O Museu da Casa Brasileira perdeu a sua sede em abril do ano passado. O casarão neoclássico que ele ocupava foi doado à Fundação Padre Anchieta por Renata Crespi em 1968, cinco anos depois da morte de seu marido, Fábio da Silva Prado, ex-prefeito de São Paulo. Em 1971, a entidade e o governo estadual firmaram um acordo com duração de 50 anos para abrigar o museu. Em 2018, porém, a fundação sinalizou que o contrato não seria renovado.
"A gente sabia que a casa ia ser devolvida, então eu e o resto do corpo de funcionários falamos para a secretaria procurar uma sede. Só que esse assunto foi sendo postergado", diz Latorraca. Ele afirma que houve um aviso da fundação com três anos de antecedência, conforme prevê a lei, mas nada foi feito.
O ex-diretor afirma que o museu vivia um bom momento antes de ser despejado e que o acervo triplicou nos últimos anos. A coleção é formada por móveis e objetos de design históricos, como poltronas e louças, além de quadros de artistas que ocupam papel central na arte do país, como Candido Portinari e Emiliano Di Cavalcanti.
A instituição também concedia, desde 1986, o Prêmio de Design MCB, um dos mais tradicionais do Brasil, e promovia uma programação musical aos domingos. Essas atividades foram suspensas. "Imagina um país como o Brasil, que tem tantas raízes, sem um museu dedicado à arquitetura e ao design? Isso gera um prejuízo ao debate cultural", diz Latorroca, acrescentando que o MCB se destacava em razão de seu viés antropológico. "Ele estudava a formação da cultura brasileira por meio dos objetos."
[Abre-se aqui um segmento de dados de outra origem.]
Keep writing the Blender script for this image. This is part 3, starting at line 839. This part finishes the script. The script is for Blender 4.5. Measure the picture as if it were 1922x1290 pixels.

Visão parecida tem Miriam Lerner, que foi diretora-geral do espaço de 2007 a 2021. Ela afirma que a instituição construiu uma história sólida ao longo dos anos. "Era reconhecida nacional e internacionalmente, um ponto de debates e exposições. Era um lugar de pesquisa e pensamento. Tudo isso foi bruscamente interrompido."
Acervo em risco
Lerner diz que teme pelo acervo do MCB. Parte dos itens pertence ao governo de São Paulo e está em uma reserva técnica. O resto é de propriedade da Fundação Padre Anchieta e continua dentro do solar.
No começo de outubro, um incêndio atingiu uma estrutura que integra a mostra de "Castelo Rá-Tim-Bum", que fica em frente ao imóvel. O acidente deixou o setor cultural apreensivo. "Construir é difícil, mas demolir leva um minuto. Será que as peças estarão íntegras quando o museu for reaberto?", questiona Lerner.
Em nota, a Fundação Padre Anchieta diz que há uma reserva técnica no solar com 500 peças e que conta com o auxílio de um museólogo para as preservar.
Os especialistas que criticam uma mudança de endereço consideram que a transferência poderia descaracterizar o museu, porque o casarão é visto como parte de sua identidade. Lerner pensa do mesmo jeito, mas diz que o imóvel já não abrigava o museu de forma adequada. "Ele precisava ser maior. Quando fui diretora, sonhei com uma reforma, mas nunca pensei em o tirar de lá. Até porque o museu tem uma identidade fortemente ligada àquela edificação."
Depois de o museu perder sua sede, em abril do ano passado, a secretaria estadual de Cultura anunciou que a instituição seria transferida para a Casa Modernista, projetada por Gregori Warchavchik na década de 1920. À época, especialistas alertaram que o imóvel era pequeno para comportar o mobiliário da instituição.
Mais de um ano depois, a pasta reconheceu que o local tem limitações. "Era óbvio que a solução não funcionaria. Quem sugeriu isso não tinha noção do que estava dizendo", afirma Carlos Augusto Calil, ex-secretário municipal de Cultura de São Paulo e professor da Escola de Comunicações e Artes da Universidade de São Paulo.
Além disso, ele diz que a Casa Modernista não dialogaria com o acervo do museu. "O equívoco físico se somou ao erro conceitual", diz o pesquisador, para quem o MCB tem uma proposta curatorial vanguardista. "Ele vai do mobiliário histórico até o contemporâneo. É um conceito sem igual no Brasil. Foi uma surpresa desagradável o desmonte do museu por uma questão burocrática. O prejuízo cultural é enorme."